Stored records
■ ■ ■ ■

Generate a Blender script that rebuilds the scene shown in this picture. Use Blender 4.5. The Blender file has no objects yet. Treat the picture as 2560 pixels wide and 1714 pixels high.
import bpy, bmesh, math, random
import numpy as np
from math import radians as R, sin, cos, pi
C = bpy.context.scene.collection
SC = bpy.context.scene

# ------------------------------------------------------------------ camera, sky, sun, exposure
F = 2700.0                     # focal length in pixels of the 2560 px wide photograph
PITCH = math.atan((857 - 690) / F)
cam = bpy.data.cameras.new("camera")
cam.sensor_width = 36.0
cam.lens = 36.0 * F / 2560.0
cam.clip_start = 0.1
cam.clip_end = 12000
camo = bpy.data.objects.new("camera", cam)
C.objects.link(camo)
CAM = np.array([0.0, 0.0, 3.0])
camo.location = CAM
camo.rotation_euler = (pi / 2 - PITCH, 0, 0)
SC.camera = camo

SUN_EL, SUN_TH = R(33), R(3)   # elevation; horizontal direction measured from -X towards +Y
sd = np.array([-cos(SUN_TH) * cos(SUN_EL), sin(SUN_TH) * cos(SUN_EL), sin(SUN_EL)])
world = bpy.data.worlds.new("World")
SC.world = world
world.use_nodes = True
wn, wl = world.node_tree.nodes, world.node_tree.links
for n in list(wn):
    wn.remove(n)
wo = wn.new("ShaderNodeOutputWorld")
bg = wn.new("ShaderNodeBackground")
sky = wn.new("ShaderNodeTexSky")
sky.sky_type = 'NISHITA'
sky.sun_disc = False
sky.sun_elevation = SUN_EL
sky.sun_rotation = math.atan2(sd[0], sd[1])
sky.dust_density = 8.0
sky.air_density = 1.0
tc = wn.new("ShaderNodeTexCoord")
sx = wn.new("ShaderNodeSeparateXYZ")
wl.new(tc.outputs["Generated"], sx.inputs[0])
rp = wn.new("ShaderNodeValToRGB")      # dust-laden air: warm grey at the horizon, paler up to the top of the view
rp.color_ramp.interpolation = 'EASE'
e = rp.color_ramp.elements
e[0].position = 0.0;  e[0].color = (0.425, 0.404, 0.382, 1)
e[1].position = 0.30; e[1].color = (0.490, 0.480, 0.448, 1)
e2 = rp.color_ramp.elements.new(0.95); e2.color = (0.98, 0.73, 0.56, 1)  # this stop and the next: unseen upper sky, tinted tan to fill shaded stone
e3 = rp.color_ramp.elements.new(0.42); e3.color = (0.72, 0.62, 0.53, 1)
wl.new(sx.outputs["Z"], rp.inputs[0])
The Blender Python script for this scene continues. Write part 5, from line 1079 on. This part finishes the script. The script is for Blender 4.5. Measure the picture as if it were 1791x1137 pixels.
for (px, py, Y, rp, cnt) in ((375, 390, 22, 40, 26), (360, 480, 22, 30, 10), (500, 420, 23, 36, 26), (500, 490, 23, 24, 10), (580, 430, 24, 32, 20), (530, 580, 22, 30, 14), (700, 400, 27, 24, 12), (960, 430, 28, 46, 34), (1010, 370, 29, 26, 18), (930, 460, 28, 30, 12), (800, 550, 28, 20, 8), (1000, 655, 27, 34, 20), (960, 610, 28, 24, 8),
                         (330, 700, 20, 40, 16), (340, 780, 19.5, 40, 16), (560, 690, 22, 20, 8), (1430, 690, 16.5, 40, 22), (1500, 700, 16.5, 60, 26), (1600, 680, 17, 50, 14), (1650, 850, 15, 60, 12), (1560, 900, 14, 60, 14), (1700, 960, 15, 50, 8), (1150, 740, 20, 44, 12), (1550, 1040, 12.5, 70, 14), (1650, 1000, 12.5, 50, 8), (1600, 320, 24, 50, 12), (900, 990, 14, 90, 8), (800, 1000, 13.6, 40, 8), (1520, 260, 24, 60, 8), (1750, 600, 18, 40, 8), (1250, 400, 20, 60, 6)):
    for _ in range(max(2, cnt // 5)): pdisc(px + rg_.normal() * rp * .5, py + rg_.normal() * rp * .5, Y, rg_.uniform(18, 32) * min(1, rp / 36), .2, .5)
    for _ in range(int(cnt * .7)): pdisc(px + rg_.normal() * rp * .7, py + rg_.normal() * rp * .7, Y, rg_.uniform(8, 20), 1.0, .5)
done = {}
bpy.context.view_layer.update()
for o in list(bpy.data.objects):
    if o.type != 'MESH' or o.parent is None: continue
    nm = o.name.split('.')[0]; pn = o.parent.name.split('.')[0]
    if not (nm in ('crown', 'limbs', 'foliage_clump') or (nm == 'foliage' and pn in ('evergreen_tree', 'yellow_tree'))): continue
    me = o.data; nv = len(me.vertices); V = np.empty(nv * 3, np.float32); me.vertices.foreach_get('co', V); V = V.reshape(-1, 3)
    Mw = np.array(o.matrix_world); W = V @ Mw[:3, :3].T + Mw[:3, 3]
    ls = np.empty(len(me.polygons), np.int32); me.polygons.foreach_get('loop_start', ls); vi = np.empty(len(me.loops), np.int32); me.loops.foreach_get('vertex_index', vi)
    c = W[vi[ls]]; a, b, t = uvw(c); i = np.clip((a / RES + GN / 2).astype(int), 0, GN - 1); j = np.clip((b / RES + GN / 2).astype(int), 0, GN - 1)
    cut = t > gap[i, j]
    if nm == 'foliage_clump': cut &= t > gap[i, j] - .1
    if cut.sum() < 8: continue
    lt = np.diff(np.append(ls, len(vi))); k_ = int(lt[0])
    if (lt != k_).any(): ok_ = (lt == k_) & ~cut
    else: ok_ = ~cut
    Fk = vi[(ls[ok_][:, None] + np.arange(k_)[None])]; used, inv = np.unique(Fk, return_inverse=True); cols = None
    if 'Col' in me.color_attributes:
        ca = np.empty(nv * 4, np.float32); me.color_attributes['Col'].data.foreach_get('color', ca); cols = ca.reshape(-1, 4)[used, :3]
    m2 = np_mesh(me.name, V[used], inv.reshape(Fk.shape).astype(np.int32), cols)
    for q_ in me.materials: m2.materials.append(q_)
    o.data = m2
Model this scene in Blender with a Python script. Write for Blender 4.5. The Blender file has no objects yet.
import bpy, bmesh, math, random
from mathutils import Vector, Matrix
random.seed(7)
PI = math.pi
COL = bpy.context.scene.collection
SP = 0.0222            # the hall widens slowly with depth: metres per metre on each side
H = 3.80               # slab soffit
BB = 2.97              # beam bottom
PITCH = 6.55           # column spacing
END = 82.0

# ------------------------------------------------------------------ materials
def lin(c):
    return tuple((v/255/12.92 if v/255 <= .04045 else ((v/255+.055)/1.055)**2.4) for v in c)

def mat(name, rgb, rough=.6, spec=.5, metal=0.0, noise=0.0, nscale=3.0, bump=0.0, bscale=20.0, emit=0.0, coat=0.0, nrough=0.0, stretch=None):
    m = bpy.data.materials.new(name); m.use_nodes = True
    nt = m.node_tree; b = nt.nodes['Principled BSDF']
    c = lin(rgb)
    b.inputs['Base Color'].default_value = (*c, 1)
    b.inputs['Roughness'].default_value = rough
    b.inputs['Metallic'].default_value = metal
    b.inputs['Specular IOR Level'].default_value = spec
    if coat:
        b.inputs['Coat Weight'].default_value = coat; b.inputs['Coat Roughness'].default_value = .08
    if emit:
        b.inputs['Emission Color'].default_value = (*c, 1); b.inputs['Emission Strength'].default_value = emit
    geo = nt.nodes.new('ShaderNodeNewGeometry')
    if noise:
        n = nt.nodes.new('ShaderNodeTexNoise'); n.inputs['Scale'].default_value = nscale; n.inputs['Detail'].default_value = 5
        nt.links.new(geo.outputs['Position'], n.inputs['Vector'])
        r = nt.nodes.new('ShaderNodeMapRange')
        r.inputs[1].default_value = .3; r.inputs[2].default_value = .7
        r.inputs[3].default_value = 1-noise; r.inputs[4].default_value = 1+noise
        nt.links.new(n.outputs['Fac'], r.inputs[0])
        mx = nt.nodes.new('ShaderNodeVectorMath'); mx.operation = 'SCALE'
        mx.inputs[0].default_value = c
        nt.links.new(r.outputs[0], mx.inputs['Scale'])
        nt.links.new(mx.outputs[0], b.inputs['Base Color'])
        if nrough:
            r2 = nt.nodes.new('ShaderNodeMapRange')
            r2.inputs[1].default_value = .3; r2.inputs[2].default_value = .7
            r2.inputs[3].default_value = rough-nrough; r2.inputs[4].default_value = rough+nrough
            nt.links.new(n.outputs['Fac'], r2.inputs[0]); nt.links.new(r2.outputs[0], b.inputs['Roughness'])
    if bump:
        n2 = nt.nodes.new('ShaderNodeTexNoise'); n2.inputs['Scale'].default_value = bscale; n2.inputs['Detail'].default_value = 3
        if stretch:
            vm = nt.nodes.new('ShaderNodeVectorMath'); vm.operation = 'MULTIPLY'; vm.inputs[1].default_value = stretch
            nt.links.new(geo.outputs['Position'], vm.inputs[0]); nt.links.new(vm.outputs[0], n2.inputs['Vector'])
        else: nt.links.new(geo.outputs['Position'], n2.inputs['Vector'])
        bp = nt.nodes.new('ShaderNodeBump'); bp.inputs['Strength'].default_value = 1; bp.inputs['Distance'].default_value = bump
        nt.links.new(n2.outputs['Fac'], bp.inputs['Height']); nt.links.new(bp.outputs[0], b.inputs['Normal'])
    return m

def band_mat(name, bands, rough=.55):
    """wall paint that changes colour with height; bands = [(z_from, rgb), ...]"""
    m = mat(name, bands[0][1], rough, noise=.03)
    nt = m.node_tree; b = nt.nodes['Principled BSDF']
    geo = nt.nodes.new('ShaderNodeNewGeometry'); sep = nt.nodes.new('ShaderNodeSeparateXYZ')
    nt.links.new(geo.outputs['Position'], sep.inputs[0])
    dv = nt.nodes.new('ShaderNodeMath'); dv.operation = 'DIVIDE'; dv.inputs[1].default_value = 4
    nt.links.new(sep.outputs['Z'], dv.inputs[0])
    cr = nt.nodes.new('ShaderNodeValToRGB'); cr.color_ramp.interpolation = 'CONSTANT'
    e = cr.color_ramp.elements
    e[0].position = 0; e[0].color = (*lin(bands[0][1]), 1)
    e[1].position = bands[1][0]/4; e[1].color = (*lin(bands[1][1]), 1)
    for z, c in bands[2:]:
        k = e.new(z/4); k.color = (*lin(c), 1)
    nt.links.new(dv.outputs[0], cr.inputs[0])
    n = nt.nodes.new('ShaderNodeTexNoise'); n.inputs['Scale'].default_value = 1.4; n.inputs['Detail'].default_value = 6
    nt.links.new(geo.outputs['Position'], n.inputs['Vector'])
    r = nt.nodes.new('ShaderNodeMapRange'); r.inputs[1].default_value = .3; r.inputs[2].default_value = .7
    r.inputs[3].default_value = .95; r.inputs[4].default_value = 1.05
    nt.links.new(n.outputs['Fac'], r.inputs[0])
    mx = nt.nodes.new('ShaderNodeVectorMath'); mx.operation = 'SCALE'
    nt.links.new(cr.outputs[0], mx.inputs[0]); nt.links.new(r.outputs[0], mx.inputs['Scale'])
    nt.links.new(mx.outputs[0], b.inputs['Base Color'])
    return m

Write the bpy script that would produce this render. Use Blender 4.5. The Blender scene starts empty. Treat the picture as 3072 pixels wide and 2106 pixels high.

■ ■ ■ ■

• _AIM_:
Return all lines containing the word "with".

• _RESULT FOR THIS EXERCISE_:
Model this scene in Blender with a Python script. Write for Blender 4.5. The Blender file has no objects yet.
SP = 0.0222            # the hall widens slowly with depth: metres per metre on each side
    """wall paint that changes colour with height; bands = [(z_from, rgb), ...]"""